Visual Description
The Ref. 96019 is the Tank Louis at its most refined: an ultra-thin dress watch measuring approximately 4.9 mm in total thickness. The 18k yellow gold case carries the classic Tank Louis proportions — parallel brancards framing a white dial with painted black Roman numerals and a railroad minute track. The "CARTIER PARIS" signature at 12 o'clock (on earlier examples) identifies this as a piece from Cartier's Parisian workshops. Blued steel sword hands and a blue sapphire cabochon crown complete the dial in characteristic Cartier fashion. The Extra Plate designation is felt more than seen: on the wrist, the watch virtually disappears beneath a shirt cuff — which was precisely the point.
Reference Significance
The 96019 belongs to Cartier's "Extra Plate" family — a series of ultra-thin references from the 1970s that represent some of the most technically accomplished vintage Tanks. The Frédéric Piguet Cal. 21 that powers the 96019 is one of the finest ultra-thin manual-wind movements ever produced, a caliber shared with dress watches from Audemars Piguet and Vacheron Constantin. Housing it in the Tank Louis case created something that competed directly with the thinnest offerings from any maison — and did so in a design with stronger cultural recognition than almost any competitor.
Among vintage Tank Louis references, the 96019 occupies a tier above the standard quartz and thicker manual-wind models. It appeals to the collector who values mechanical purity and case thinness as primary criteria — the buyer who has already owned a quartz Tank and wants the next level of horological depth.
Historical Context
The 1970s were a transformative decade for Cartier's watchmaking identity. While the quartz revolution pushed many manufacturers toward electronic movements, Cartier doubled down on ultra-thin mechanical calibers as a luxury differentiator — a bet that the buyers who mattered most would pay for thinness achieved through engineering, not electronics. The Extra Plate references, powered by movements from Frédéric Piguet (later absorbed into Blancpain), were the flagship expression of this strategy.
The 96019 was produced from approximately 1970 through the early 1980s. Examples bearing the "CARTIER PARIS" dial inscription — indicating production or finishing at the Paris workshops — are particularly valued by collectors.

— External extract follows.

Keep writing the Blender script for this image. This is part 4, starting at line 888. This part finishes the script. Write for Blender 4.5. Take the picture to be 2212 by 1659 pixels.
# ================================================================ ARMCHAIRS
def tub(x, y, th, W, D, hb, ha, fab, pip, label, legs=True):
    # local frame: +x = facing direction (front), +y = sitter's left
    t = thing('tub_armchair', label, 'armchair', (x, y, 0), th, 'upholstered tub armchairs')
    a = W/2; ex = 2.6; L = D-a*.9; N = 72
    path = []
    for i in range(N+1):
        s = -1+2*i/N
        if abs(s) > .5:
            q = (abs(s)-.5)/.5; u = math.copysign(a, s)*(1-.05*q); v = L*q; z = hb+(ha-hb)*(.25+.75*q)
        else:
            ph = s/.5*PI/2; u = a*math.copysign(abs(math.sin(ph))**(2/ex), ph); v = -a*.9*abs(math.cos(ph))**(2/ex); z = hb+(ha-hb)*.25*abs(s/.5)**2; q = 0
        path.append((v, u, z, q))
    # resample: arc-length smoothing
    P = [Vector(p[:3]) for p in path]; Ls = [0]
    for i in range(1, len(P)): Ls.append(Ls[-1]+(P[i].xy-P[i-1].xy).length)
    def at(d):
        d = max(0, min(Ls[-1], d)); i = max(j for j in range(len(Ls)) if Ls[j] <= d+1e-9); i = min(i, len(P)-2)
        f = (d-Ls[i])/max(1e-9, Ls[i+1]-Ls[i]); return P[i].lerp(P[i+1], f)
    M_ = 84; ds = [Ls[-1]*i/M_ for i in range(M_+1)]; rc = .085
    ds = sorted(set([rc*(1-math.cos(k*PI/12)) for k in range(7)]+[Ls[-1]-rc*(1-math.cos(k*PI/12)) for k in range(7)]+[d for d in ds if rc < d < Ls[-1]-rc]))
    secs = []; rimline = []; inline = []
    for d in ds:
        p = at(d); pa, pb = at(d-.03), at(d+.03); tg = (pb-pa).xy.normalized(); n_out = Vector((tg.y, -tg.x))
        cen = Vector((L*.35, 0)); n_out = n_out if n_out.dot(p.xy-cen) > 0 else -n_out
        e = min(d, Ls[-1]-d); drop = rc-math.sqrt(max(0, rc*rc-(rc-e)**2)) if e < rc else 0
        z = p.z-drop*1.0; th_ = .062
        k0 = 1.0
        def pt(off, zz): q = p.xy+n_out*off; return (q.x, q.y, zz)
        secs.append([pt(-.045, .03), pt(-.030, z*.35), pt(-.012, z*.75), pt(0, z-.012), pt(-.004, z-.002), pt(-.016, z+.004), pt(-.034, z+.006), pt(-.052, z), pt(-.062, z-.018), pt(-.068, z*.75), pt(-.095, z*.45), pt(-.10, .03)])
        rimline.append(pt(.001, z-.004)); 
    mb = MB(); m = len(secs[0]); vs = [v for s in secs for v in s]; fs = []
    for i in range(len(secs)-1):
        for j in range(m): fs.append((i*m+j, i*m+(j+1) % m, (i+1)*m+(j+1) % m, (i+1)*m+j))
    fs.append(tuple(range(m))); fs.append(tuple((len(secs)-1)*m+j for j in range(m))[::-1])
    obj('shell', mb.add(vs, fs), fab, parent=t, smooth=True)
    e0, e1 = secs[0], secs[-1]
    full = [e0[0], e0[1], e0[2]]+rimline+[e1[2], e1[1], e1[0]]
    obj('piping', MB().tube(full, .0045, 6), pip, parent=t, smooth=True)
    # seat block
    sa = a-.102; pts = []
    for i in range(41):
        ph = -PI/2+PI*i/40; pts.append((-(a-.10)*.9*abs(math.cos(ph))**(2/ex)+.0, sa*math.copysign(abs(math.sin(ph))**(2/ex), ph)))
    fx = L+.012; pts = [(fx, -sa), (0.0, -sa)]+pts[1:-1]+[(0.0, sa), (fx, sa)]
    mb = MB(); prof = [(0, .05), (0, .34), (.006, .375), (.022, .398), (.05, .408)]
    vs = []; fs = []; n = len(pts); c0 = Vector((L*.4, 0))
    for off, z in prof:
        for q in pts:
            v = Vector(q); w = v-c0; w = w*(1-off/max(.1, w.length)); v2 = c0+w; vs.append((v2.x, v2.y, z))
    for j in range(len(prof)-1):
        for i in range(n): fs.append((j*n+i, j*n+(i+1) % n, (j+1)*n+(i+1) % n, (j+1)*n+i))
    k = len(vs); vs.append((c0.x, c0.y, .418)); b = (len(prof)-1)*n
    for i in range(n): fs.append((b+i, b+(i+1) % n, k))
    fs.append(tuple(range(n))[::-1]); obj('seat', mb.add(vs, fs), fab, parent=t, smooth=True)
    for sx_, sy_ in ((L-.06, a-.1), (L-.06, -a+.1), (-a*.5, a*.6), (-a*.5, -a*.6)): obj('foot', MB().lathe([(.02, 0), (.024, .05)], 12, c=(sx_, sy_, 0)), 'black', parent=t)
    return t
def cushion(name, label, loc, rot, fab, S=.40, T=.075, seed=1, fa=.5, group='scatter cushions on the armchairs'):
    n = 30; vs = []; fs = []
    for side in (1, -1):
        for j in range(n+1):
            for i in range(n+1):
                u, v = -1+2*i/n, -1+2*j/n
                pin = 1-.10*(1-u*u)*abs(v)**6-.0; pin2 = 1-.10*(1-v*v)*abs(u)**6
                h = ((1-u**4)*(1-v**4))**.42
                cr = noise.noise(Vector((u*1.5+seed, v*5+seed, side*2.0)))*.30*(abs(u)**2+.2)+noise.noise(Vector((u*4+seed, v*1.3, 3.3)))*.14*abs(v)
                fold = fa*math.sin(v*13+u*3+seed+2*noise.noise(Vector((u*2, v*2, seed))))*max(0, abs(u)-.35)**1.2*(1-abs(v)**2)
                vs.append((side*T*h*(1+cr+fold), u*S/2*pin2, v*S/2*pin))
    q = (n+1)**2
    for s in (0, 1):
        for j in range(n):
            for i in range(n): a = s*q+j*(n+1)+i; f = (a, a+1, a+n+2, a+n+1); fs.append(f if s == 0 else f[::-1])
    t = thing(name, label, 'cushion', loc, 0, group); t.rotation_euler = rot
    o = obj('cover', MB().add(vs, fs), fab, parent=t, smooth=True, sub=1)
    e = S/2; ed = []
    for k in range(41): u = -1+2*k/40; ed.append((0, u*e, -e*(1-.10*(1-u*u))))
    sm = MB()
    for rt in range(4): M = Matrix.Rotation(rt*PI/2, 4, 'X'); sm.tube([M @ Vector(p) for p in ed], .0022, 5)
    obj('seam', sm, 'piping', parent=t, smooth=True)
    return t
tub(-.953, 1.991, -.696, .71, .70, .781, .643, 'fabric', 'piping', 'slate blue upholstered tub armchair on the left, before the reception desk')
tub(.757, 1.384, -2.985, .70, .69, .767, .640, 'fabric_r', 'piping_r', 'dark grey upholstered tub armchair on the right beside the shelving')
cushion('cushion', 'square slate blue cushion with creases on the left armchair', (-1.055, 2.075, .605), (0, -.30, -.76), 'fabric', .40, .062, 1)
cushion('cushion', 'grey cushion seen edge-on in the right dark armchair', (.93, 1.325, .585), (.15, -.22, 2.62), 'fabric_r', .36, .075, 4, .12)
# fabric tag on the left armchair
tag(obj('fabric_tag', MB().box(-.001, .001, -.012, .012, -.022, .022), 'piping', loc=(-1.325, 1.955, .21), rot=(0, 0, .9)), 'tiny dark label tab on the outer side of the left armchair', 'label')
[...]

As Cartier's manufacturing consolidated through the 1980s and the "PARIS" designation gave way to "SWISS MADE," the Paris-signed dials became markers of an earlier, more artisanal era.
A white gold variant of the 96019 exists but is substantially rarer than the yellow gold version. Documented examples appear occasionally at specialist dealers but are uncommon enough that confirming their existence required dedicated search.
What to Look For
The most critical authentication point is the movement. The Frédéric Piguet Cal. 21 should be present and correctly branded — this is the detail that distinguishes the 96019 from standard Tank Louis references. Some examples may carry the caliber designation P838 (18 jewels). A non-original movement — particularly a quartz replacement — fundamentally changes the watch's identity and value.
Case thickness is a quick field test: the 96019 should measure approximately 4.9 mm total. If it feels substantially thicker, confirm the reference number against the case back markings. Note that the case back on Extra Plate models uses screws positioned on the back rather than the sides, enabling the thinner profile.
Dial condition drives value significantly. The painted Roman numerals should be crisp and free of flaking. Paris-dial examples (bearing "CARTIER PARIS" rather than "CARTIER" alone or "SWISS MADE") command a 10–20% premium. Replacement or refinished dials — identifiable by inconsistent paint quality, incorrect font spacing, or misaligned text — reduce value substantially.
The mineral crystal (rather than sapphire) is period-correct for 1970s production. A sapphire crystal may indicate a later service replacement — not necessarily a negative, but worth noting when evaluating originality.